Service Based Local Policy

Description

Service Based Local Policy (SBLP) is a fundamental policy control mechanism within the 3GPP 5G System architecture, designed to govern the behavior of Network Functions (NFs) in a service-based interface (SBI) environment. Unlike traditional policy frameworks that relied on centralized, monolithic policy servers, SBLP distributes policy enforcement capabilities directly to individual NFs, such as the Session Management Function (SMF), Access and Mobility Management Function (AMF), and User Plane Function (UPF). This is achieved by embedding policy decision logic within these functions, allowing them to interpret and apply policies locally based on standardized policy rules provided by the Policy Control Function (PCF). The PCF remains the central policy authority, responsible for authoring, storing, and distributing policy rules to consumer NFs via the Npcf service-based interface. These rules are typically expressed in a structured format, like JSON, and can dictate parameters for Quality of Service (QoS), charging, access control, and traffic steering.

The operation of SBLP begins when a network function requires a policy decision, for instance, during a Protocol Data Unit (PDU) session establishment. The consumer NF (e.g., SMF) sends a policy request to the PCF, which evaluates the request against subscriber data, network conditions, and operator-defined policies. The PCF then returns a set of policy rules tailored for that specific context. The consumer NF stores these rules locally and enforces them in real-time for the duration of the session or until a policy update is triggered. Enforcement actions can include setting QoS Flow Descriptors (QFDs), applying charging rules, enabling or disabling certain services, or redirecting traffic. A key architectural principle is that the PCF does not directly command the NF; instead, it provides declarative policies that the NF interprets and executes autonomously, reducing latency and signaling overhead for frequent, localized decisions.

SBLP's role is integral to the 5G Core's cloud-native, microservices-based design. It supports network slicing by allowing slice-specific policies to be enforced at the NF level, ensuring isolation and performance guarantees. It also enables dynamic policy adaptation in response to network events, such as congestion or a change in user location, through the PCF's ability to push updated policies.
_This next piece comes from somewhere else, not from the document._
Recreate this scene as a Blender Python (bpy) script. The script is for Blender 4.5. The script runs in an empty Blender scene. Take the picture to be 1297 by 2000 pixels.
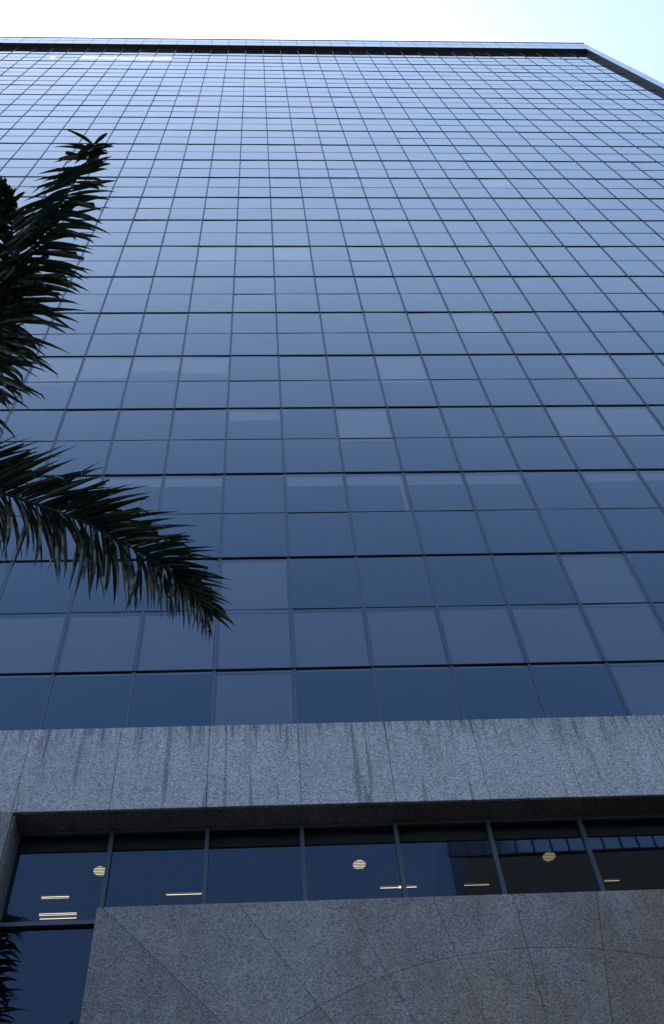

The framework relies on standardized service-based interfaces (e.g., Npcf) and common data models defined in OpenAPI specifications, ensuring interoperability between NFs from different vendors. By decentralizing policy enforcement, SBLP enhances scalability, reduces dependency on a single point of failure, and facilitates faster service innovation, as new policies can be deployed without overhauling the entire network architecture.

Purpose & Motivation

SBLP was created to address the limitations of earlier policy control architectures, such as the Policy and Charging Control (PCC) framework used in 4G EPC, which was more centralized and rigid. In 4G, the Policy and Charging Rules Function (PCRF) made most policy decisions and communicated them via the Gx interface to the Policy and Charging Enforcement Function (PCEF) in the PGW. This model created bottlenecks and increased latency, as every policy decision required signaling to the PCRF. It also struggled to support the dynamic, service-based interactions required for 5G's cloud-native core, network slicing, and edge computing.

The primary motivation for SBLP was to enable a more flexible, scalable, and efficient policy framework aligned with 5G's architectural principles. 5G introduces a service-based architecture (SBA) where NFs interact via HTTP/2-based APIs. SBLP leverages this by making policy control a native service, allowing any NF to consume policy decisions. This decentralization solves the scalability issue by enabling local enforcement, which is critical for low-latency applications and massive IoT deployments. It also simplifies the integration of new services and network slices, as policies can be tailored and enforced at the granularity of individual NFs or slices without constant central intervention.

Historically, SBLP evolved from the PCC framework, retaining the separation of policy decision (PCF) and enforcement but distributing the enforcement logic. It was introduced in 3GPP Release 15 as part of the 5G System specification to support advanced use cases like network slicing, service chaining, and multi-access edge computing (MEC). By solving the problems of centralization and latency, SBLP empowers operators to automate network operations, implement complex service-level agreements (SLAs), and rapidly deploy new revenue-generating services in a software-defined manner.